Showing Up As Vulnerable Me

 A word recently slid into my mind; vulnerability.

A big word for someone who is on holiday, but time is ticking. By August, I will be back in New Zealand. Jobless. Job-seeking. Job-creating.

And when I think of my career, I inevitably think of vulnerability. Because not having a job can be scary. So, I remind myself about the power of vulnerability and think, tick! I'm all over it.

But am I?

Yes, I have chosen to jump into new opportunities, from law to hiking to social enterprise. And yes, I have clearly put myself out there.

But every time I leap, I scramble to exude the aura of a slick career-shifter. Lately I have asked myself, why bother? Changing jobs is messy, bumpy, unique to each person.

Before I was hired as a hiking guide, I landed face-down in the dirt, covered in rejection letters from jobs I had visualised as My Next Leap. I hadn't told anyone about those other applications, or if I did, I would claim ambivalence.

I didn't want to appear vulnerable. Confiding in trusted friends on a regular basis would have hugely eased my internal stress during that time of turmoil. But instead, I wanted to appear to be merely leaping gracefully from one job to the next.

So as I face uncertainty again, I’m making a note to truly practice vulnerability.

And in doing so, another word creeps into my mind; self-love.

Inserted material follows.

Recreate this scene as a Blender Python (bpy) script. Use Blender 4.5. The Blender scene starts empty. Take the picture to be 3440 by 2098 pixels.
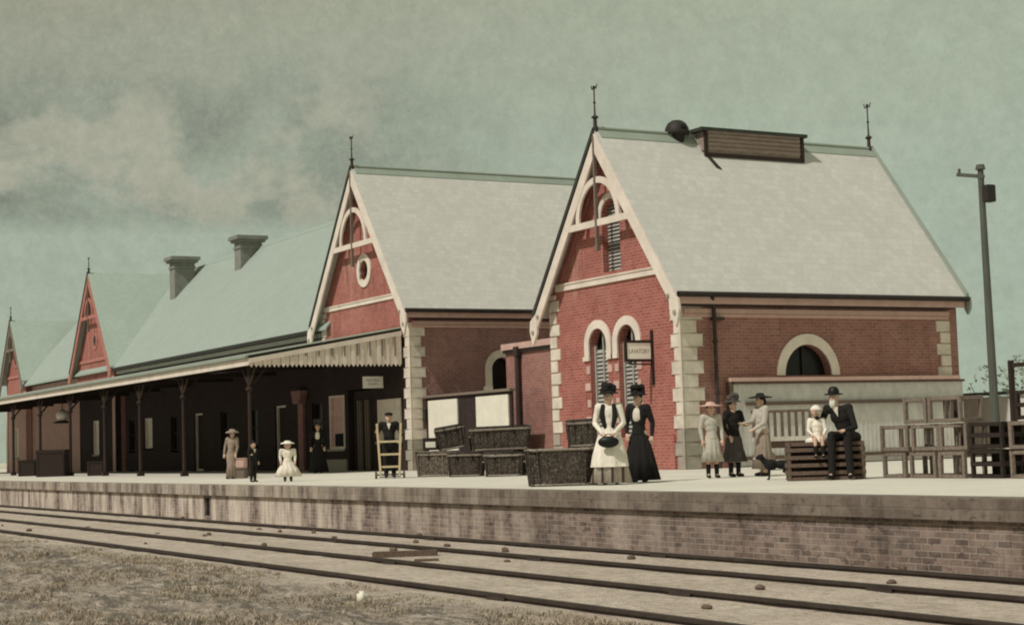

I see initiatives woven with self-love and think 'Wow, what awesome and important work these ladies are doing. However, I don't need what they offer. I'm already in on the secret of self-love.'

But am I?

Brene Brown talks about the "dig deep" button; the one where you push through that absolute exhaustion when there's too much to do and too little time.

I've pushed my "dig deep" button many times. One time that sticks in my mind is from my days as a corporate lawyer.

I was way out of my depth and on a looming deadline. I couldn't stand the stress, but I also couldn't stand the thought of asking for help. I pushed my "dig deep" button and worked through the night. It sucked. Like really sucked. I made a ton of mistakes and ended up exposing myself to far more misery than if I had sought help in the first place.

I learnt pushing the "dig deep" button without a solid measure of self-love is like skydiving without a parachute. It's just not going to work. I didn't take care of myself that night. I didn't listen to what my body needed (sleep), what my brain needed (external advice), or what my soul needed (self-forgiveness - for not being perfect).

I have since entered the world of social enterprise. The things I used to live by - rules, predictability and flawless execution - are regularly given the cold shoulder.

Instead, I embrace being out of control, the fun in failing, the importance of asking for help.

Perfection. Certainty. Self-sufficiency. These are ways of being that I am learning to move away from.

Vulnerability. Self-love. Intuition. These are ways of being that I am learning to move towards.